Loss-Reduction-Oriented Optimization Methodology of Hybrid-Magnetic-Circuit Variable Flux Memory Machine for Global Efficiency Improvement

Due to the existence of multiple magnetization states (MSs) of the low coercive force (LCF) PMs, the losses minimization of variable flux memory machine (VFMM) under different MSs unable obtained simultaneously. This paper proposes a loss-reduction-oriented (LRO) optimization methodology for overall efficiency improvement in VFMM. Firstly, a recently developed hybrid-magnetic-circuit (HMC) VFMM is selected as a design example to investigate the proposed optimization methodology.

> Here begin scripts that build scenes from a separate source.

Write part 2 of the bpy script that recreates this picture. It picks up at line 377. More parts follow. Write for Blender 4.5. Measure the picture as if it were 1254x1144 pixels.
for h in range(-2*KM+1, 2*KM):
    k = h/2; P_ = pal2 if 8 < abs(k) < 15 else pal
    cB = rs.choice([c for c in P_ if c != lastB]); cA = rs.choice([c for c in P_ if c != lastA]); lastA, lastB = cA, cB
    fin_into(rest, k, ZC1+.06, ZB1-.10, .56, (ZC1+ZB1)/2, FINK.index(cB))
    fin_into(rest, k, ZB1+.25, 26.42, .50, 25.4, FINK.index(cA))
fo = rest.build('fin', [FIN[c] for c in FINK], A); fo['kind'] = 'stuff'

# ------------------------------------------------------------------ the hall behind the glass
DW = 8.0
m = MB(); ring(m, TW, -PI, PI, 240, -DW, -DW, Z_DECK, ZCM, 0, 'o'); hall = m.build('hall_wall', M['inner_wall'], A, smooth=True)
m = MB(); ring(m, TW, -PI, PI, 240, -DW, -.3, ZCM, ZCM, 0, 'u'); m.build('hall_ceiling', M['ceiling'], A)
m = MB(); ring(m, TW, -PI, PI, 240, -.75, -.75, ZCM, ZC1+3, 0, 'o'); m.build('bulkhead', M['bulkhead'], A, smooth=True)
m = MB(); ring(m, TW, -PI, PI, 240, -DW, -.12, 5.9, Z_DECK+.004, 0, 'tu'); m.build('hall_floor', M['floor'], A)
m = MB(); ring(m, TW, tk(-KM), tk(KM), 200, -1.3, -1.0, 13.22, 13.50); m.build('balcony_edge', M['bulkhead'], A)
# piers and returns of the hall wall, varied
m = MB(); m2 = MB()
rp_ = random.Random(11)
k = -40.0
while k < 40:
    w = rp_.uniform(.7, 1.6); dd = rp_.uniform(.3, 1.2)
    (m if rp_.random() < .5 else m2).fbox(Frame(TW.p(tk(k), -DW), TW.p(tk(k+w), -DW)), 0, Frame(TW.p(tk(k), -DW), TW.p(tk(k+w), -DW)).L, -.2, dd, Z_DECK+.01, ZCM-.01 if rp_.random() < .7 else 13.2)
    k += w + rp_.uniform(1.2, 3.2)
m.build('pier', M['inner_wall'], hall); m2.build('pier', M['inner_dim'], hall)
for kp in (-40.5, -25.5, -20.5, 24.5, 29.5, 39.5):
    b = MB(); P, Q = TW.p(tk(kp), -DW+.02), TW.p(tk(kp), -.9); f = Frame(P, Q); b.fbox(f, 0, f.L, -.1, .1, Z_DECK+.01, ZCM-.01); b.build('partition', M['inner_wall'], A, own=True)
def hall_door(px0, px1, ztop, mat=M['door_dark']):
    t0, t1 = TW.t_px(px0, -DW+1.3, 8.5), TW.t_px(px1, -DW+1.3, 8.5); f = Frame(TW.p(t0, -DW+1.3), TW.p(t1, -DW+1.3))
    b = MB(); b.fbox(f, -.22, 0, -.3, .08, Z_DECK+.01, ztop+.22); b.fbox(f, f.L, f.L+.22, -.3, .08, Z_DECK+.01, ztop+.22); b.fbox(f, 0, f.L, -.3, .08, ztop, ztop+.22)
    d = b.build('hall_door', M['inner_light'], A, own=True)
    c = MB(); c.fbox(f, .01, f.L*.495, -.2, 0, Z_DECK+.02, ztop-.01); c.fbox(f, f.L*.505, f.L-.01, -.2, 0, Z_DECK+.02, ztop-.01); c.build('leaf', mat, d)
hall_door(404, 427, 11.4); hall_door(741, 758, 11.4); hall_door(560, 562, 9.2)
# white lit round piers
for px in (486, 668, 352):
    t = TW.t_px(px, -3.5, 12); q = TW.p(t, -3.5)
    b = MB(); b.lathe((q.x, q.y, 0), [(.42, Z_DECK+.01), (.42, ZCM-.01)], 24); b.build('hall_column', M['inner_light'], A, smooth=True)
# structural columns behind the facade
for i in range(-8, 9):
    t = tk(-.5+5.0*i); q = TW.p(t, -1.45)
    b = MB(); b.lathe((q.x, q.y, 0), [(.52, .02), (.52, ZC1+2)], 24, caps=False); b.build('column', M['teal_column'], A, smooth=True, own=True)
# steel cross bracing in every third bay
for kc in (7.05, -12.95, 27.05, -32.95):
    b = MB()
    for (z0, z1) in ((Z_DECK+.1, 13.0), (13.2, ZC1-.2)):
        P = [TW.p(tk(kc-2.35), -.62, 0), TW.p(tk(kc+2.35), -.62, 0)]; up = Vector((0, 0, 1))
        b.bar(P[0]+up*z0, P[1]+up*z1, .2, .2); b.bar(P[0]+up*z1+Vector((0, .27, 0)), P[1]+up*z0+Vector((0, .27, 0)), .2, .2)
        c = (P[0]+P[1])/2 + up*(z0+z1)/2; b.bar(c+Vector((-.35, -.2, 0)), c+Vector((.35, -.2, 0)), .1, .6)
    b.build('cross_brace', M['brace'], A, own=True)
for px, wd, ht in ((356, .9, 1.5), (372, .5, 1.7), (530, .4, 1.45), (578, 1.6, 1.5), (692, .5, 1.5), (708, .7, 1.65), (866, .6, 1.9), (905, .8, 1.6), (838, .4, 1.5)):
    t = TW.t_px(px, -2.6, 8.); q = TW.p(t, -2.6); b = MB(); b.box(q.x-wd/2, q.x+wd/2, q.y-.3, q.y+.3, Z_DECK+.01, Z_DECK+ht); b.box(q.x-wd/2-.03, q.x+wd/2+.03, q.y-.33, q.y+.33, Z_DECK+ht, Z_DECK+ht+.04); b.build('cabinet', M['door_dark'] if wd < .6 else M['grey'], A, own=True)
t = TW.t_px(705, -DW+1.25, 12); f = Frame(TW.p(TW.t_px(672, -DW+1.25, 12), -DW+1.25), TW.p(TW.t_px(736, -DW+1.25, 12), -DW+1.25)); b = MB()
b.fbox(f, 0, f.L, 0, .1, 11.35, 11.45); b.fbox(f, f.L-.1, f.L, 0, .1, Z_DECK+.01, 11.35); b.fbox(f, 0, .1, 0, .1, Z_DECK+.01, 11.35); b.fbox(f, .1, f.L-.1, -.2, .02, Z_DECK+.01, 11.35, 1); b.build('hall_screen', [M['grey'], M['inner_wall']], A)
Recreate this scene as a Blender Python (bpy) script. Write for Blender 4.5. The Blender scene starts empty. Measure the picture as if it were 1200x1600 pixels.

Subsequently, the architecture and overall flowchart of the proposed LRO optimization methodology are introduced and given, which includes two rounds of optimization, namely dual-operating-mode rough optimization (DOM-RO) and multiple-operating-mode elaborate optimization (MOM-EO). Besides, a computationally efficient multi-mode field-circuit coupled (MMFC) model is established in finite element (FE) software to account for multiple operating modes within two simple case studies. On this basis, the proposed optimization methodology is applied to the HMC-VFMM, in which the LRO objective function is defined in terms of the time proportions of various MSs in an overall driving cycle. According to the optimization results, the electromagnetic characteristics of the machine are investigated, especially the machine loss and its efficiency maps under different MSs are analyzed. Finally, a prototype is manufactured and tested to verify the validity of the proposed optimization strategy.